→ **Given exercise**
Beginning with the first line, set down every line through the one containing "S.view_settings.exposure = 1.15", exactly as it appears, but not the pictures.

→ **Collected material**
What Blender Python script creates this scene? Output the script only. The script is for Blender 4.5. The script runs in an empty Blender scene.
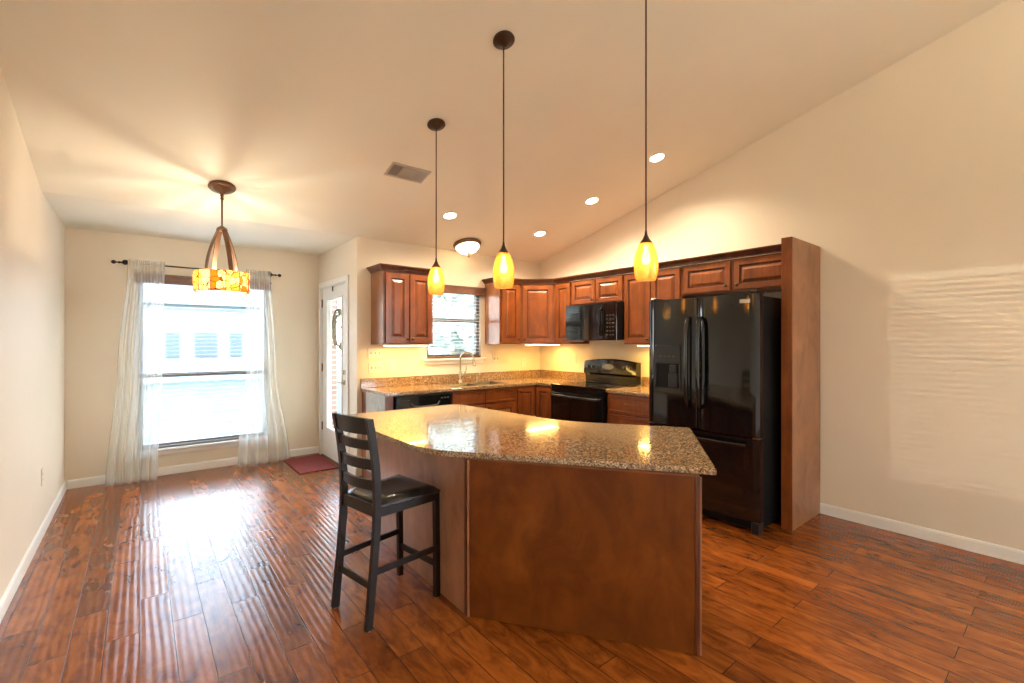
import bpy, bmesh, math, random
from mathutils import Vector, Matrix
from math import sin, cos, pi, radians

S = bpy.context.scene
COL = S.collection
random.seed(7)

# ------------------------------------------------------------------ camera
cam = bpy.data.cameras.new('camera')
camo = bpy.data.objects.new('camera', cam)
COL.objects.link(camo)
cam.sensor_width = 36.0
cam.lens = 36.0 * 460.0 / 1024.0
cam.clip_start = 0.05
camo.location = (0, 0, 1.4)
camo.rotation_euler = (pi / 2, 0, -math.atan(372.0 / 460.0))
S.camera = camo

# ------------------------------------------------------------------ colour management
S.view_settings.view_transform = 'Standard'
S.view_settings.look = 'None'
S.view_settings.gamma = 1
S.view_settings.use_curve_mapping = False
S.view_settings.exposure = 1.15

# ------------------------------------------------------------------ sky
W = bpy.data.worlds.new('daylight_sky')
S.world = W
W.use_nodes = True
wn = W.node_tree
wn.nodes.clear()
wo = wn.nodes.new('ShaderNodeOutputWorld')
wb = wn.nodes.new('ShaderNodeBackground')
wc = wn.nodes.new('ShaderNodeTexCoord')
wsep = wn.nodes.new('ShaderNodeSeparateXYZ')
wr = wn.nodes.new('ShaderNodeValToRGB')
wn.links.new(wc.outputs['Generated'], wsep.inputs[0])
wn.links.new(wsep.outputs['Z'], wr.inputs[0])
wr.color_ramp.elements[0].position = 0.0
wr.color_ramp.elements[0].color = (0.93, 0.97, 1.0, 1)
wr.color_ramp.elements[1].position = 0.6
wr.color_ramp.elements[1].color = (0.55, 0.74, 1.0, 1)
wn.links.new(wr.outputs[0], wb.inputs['Color'])
wb.inputs['Strength'].default_value = 8.5
wn.links.new(wb.outputs[0], wo.inputs['Surface'])

# low sun, nearly level, through the blinds of the added living-end window on to the right wall
sun = bpy.data.lights.new('sun', 'SUN')
sun.energy = 0.32
sun.angle = radians(0.15)
sun.color = (1.0, 0.93, 0.82)
suno = bpy.data.objects.new('sun', sun)
COL.objects.link(suno)
suno.rotation_euler = Vector((4.87, 2.52, -0.10)).to_track_quat('-Z', 'Y').to_euler()

def portal(name, loc, direction, sx, sy):
    l = bpy.data.lights.new(name, 'AREA')
    l.shape = 'RECTANGLE'
    l.size = sx
    l.size_y = sy
    l.cycles.is_portal = True
    o = bpy.data.objects.new(name, l)
    COL.objects.link(o)
    o.location = loc
    o.rotation_euler = Vector(direction).to_track_quat('-Z', 'Y').to_euler()

portal('window_daylight', (0.58, 6.13, 1.17), (0, -1, 0), 1.2, 1.8)
portal('window_daylight', (2.94, 4.82, 1.64), (0, -1, 0), 0.8, 0.9)
portal('window_daylight', (1.83, 5.45, 1.14), (-1, 0, 0), 0.5, 1.6)
portal('window_daylight', (-0.63, -2.5, 1.25), (1, 0, 0), 1.8, 1.6)  # portal of the added left-wall window
portal('window_daylight', (4.39, -2.7, 1.32), (-1, 0, 0), 3.6, 2.5)  # portal of the added right-wall window

# ------------------------------------------------------------------ materials
MATS = {}

class NT:
    def __init__(s, name):
        s.m = bpy.data.materials.new(name)
        s.m.use_nodes = True
        s.n = s.m.node_tree.nodes
        s.l = s.m.node_tree.links
        s.p = s.n['Principled BSDF']
        s.out = s.n['Material Output']
        MATS[name] = s.m
    def new(s, t, **kw):
        x = s.n.new(t)
        for k, v in kw.items():
            if hasattr(x, k):
                setattr(x, k, v)
            else:
                x.inputs[k.replace('_', ' ')].default_value = v
        return x
    def link(s, a, b):
        s.l.new(a, b)
    def coord(s, scale=(1, 1, 1), rot=(0, 0, 0), kind='Object'):
        c = s.new('ShaderNodeTexCoord')
        m = s.new('ShaderNodeMapping')
        m.inputs['Scale'].default_value = scale
        m.inputs['Rotation'].default_value = rot
        s.link(c.outputs[kind], m.inputs[0])
        return m.outputs[0]
    def noise(s, vec, scale, detail=4, rough=0.55, dist=0.0):
        x = s.new('ShaderNodeTexNoise')
        x.inputs['Scale'].default_value = scale
        x.inputs['Detail'].default_value = detail
        x.inputs['Roughness'].default_value = rough
        x.inputs['Distortion'].default_value = dist
        if vec:
            s.link(vec, x.inputs['Vector'])
        return x.outputs['Fac']
    def ramp(s, fac, stops, interp='LINEAR'):
        r = s.new('ShaderNodeValToRGB')
        cr = r.color_ramp
        cr.interpolation = interp
        while len(cr.elements) < len(stops):
            cr.elements.new(0.5)
        for e, (p, c) in zip(cr.elements, stops):
            e.position = p
            e.color = (*c, 1)
        s.link(fac, r.inputs[0])
        return r.outputs[0]
    def mix(s, fac, a, b, mode='MIX'):
        x = s.new('ShaderNodeMix', data_type='RGBA', blend_type=mode)
        for inp, v in ((0, fac), (6, a), (7, b)):
            if hasattr(v, 'links') or hasattr(v, 'is_linked'):
                s.link(v, x.inputs[inp])
            elif isinstance(v, (int, float)):
                x.inputs[inp].default_value = v
            else:
                x.inputs[inp].default_value = (*v, 1)
        return x.outputs[2]
    def math(s, op, a, b=None):
        x = s.new('ShaderNodeMath', operation=op)
        for i, v in ((0, a), (1, b)):
            if v is None:
                continue
            if isinstance(v, (int, float)):
                x.inputs[i].default_value = v
            else:
                s.link(v, x.inputs[i])
        return x.outputs[0]
    def bump(s, h, strength=0.3, dist=0.01):
        b = s.new('ShaderNodeBump')
        b.inputs['Strength'].default_value = strength
        b.inputs['Distance'].default_value = dist
        s.link(h, b.inputs['Height'])
        s.link(b.outputs[0], s.p.inputs['Normal'])
    def set(s, **kw):
        for k, v in kw.items():
            k = {'base': 'Base Color', 'rough': 'Roughness', 'metal': 'Metallic', 'spec': 'Specular IOR Level',
                 'coat': 'Coat Weight', 'coatr': 'Coat Roughness', 'em': 'Emission Color', 'es': 'Emission Strength'}[k]
            if isinstance(v, tuple):
                v = (*v, 1)
            s.p.inputs[k].default_value = v
        return s

def plain(name, base, rough=0.5, metal=0.0, var=0.06, scale=8, **kw):
    t = NT(name)
    f = t.noise(t.coord(), scale)
    lo = tuple(c * (1 - var) for c in base)
    hi = tuple(min(1, c * (1 + var)) for c in base)
    t.link(t.ramp(f, [(0.3, lo), (0.7, hi)]), t.p.inputs['Base Color'])
    t.set(rough=rough, metal=metal, **kw)
    return t

# painted walls: faint orange-peel
def paint(name, base, rough=0.6, spec=0.3, var=0.02):
    t = plain(name, base, rough, var=var, scale=1.2)
    t.set(spec=spec)
    t.bump(t.noise(t.coord(), 160, 2), 0.05, 0.002)
    return t

paint('wall_paint', (0.80, 0.71, 0.57), 0.5)
paint('ceiling_paint', (0.85, 0.81, 0.675), 0.8)
paint('white_trim', (0.87, 0.86, 0.82), 0.35, 0.5)
plain('white_plastic', (0.78, 0.74, 0.64), 0.35)
plain('blind_white', (0.85, 0.87, 0.90), 0.5)
plain('bronze_sash', (0.22, 0.20, 0.185), 0.4)
plain('valance_wood', (0.17, 0.075, 0.045), 0.4, var=0.2, scale=14)
plain('dark_bronze', (0.075, 0.045, 0.028), 0.35, metal=0.75, var=0.2)
plain('brushed_bronze', (0.21, 0.125, 0.078), 0.36, metal=0.85, var=0.15)
plain('black_iron', (0.02, 0.018, 0.016), 0.45, metal=0.5)
plain('nickel', (0.62, 0.58, 0.52), 0.25, metal=1.0)
plain('chrome', (0.75, 0.75, 0.75), 0.12, metal=1.0)
plain('steel_sink', (0.35, 0.34, 0.32), 0.3, metal=1.0)
plain('espresso_wood', (0.015, 0.0075, 0.0048), 0.36, var=0.35, scale=30, spec=0.3)
plain('dark_vinyl', (0.012, 0.012, 0.014), 0.24, var=0.2)
plain('black_gloss', (0.006, 0.006, 0.0065), 0.07, spec=0.6)
plain('black_satin', (0.010, 0.010, 0.0105), 0.3)
plain('black_matte', (0.004, 0.004, 0.004), 0.5, spec=0.15)
plain('black_glass', (0.004, 0.004, 0.005), 0.03, spec=0.6)
plain('printed_grey', (0.055, 0.055, 0.052), 0.5)
plain('badge_silver', (0.60, 0.59, 0.56), 0.35, metal=0.6)
plain('display_grey', (0.30, 0.26, 0.17), 0.3)
plain('vent_grille', (0.50, 0.45, 0.38), 0.5)
plain('vent_dark', (0.10, 0.085, 0.07), 0.7)
plain('rubber', (0.012, 0.012, 0.012), 0.7)
plain('house_siding', (0.22, 0.23, 0.24), 0.7)
plain('house_glass', (0.06, 0.08, 0.095), 0.3)
plain('house_roof', (0.20, 0.21, 0.23), 0.8)
plain('wreath_twig', (0.30, 0.22, 0.14), 0.9, var=0.4, scale=60)
plain('wreath_leaf', (0.28, 0.30, 0.18), 0.8, var=0.4, scale=60)

plain('foliage', (0.40, 0.44, 0.38), 0.8, var=0.5, scale=6)
t = plain('grass', (0.06, 0.072, 0.05), 0.9, var=0.3, scale=3)

# red door mat
t = NT('mat_red')
v = t.coord()
t.link(t.ramp(t.noise(v, 260, 3), [(0.3, (0.15, 0.022, 0.022)), (0.7, (0.30, 0.055, 0.05))]), t.p.inputs['Base Color'])
t.set(rough=0.95)
t.bump(t.noise(v, 300, 2), 0.6, 0.004)

# stained cherry cabinets (grain runs along Z)
def wood(name, dark, mid, light, scale=(26, 26, 2.2), rough=0.3, coat=0.25):
    t = NT(name)
    v = t.coord(scale)
    g = t.noise(v, 1.0, 6, 0.6, 0.6)
    c1 = t.ramp(g, [(0.30, dark), (0.52, mid), (0.72, light)])
    b = t.noise(t.coord((3, 3, 2)), 1.6, 4, 0.6, 1.0)
    c2 = t.ramp(b, [(0.28, (0.66, 0.62, 0.58)), (0.72, (1.22, 1.2, 1.2))])
    t.link(t.mix(1.0, c1, c2, 'MULTIPLY'), t.p.inputs['Base Color'])
    t.set(rough=rough, coat=coat, coatr=0.15, spec=0.45)
    t.bump(g, 0.06, 0.002)
    return t

wood('cherry', (0.190, 0.047, 0.010), (0.228, 0.061, 0.0125), (0.265, 0.078, 0.017))
wood('cherry_side', (0.30, 0.125, 0.055), (0.34, 0.150, 0.068), (0.38, 0.178, 0.085), scale=(9, 9, 2.2), rough=0.33)
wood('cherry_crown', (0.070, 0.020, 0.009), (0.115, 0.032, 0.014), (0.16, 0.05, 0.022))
wood('cherry_trim', (0.09, 0.022, 0.009), (0.15, 0.040, 0.015), (0.20, 0.055, 0.02))
wood('island_panel_wood', (0.135, 0.034, 0.004), (0.175, 0.046, 0.0055), (0.225, 0.063, 0.008), scale=(3, 3, 2.6), rough=0.42, coat=0.0)
MATS['island_panel_wood'].node_tree.nodes['Principled BSDF'].inputs['Specular IOR Level'].default_value = 0.2
wood('cabinet_end_sheen', (0.42, 0.36, 0.27), (0.46, 0.40, 0.30), (0.50, 0.43, 0.33), rough=0.3)  # pale tone stands for the gloss reflection on the cabinet end

# granite
t = NT('granite')
v = t.coord()
vo = t.new('ShaderNodeTexVoronoi', feature='F1')
vo.inputs['Scale'].default_value = 170
t.link(v, vo.inputs['Vector'])
n1 = t.noise(v, 120, 5, 0.75)
n2 = t.noise(v, 45, 4, 0.6)
sep = t.new('ShaderNodeSeparateColor')
t.link(vo.outputs['Color'], sep.inputs[0])
c = t.ramp(sep.outputs[0], [(0.0, (0.035, 0.018, 0.010)), (0.13, (0.17, 0.085, 0.04)), (0.32, (0.29, 0.165, 0.08)),
                            (0.6, (0.44, 0.27, 0.125)), (0.86, (0.56, 0.40, 0.23)), (1.0, (0.62, 0.54, 0.42))])
c2 = t.ramp(n1, [(0.36, (0.30, 0.26, 0.22)), (0.50, (1.0, 1.0, 1.0)), (0.7, (1.15, 1.12, 1.05))])
c3 = t.ramp(n2, [(0.35, (0.78, 0.72, 0.66)), (0.6, (1.05, 1.05, 1.05))])
c = t.mix(1.0, c, c2, 'MULTIPLY')
c = t.mix(1.0, c, c3, 'MULTIPLY')
t.link(c, t.p.inputs['Base Color'])
t.set(rough=0.12, spec=0.6, coat=0.35, coatr=0.03)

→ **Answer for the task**
What Blender Python script creates this scene? Output the script only. The script is for Blender 4.5. The script runs in an empty Blender scene.
import bpy, bmesh, math, random
from mathutils import Vector, Matrix
from math import sin, cos, pi, radians

S = bpy.context.scene
COL = S.collection
random.seed(7)

# ------------------------------------------------------------------ camera
cam = bpy.data.cameras.new('camera')
camo = bpy.data.objects.new('camera', cam)
COL.objects.link(camo)
cam.sensor_width = 36.0
cam.lens = 36.0 * 460.0 / 1024.0
cam.clip_start = 0.05
camo.location = (0, 0, 1.4)
camo.rotation_euler = (pi / 2, 0, -math.atan(372.0 / 460.0))
S.camera = camo

# ------------------------------------------------------------------ colour management
S.view_settings.view_transform = 'Standard'
S.view_settings.look = 'None'
S.view_settings.gamma = 1
S.view_settings.use_curve_mapping = False
S.view_settings.exposure = 1.15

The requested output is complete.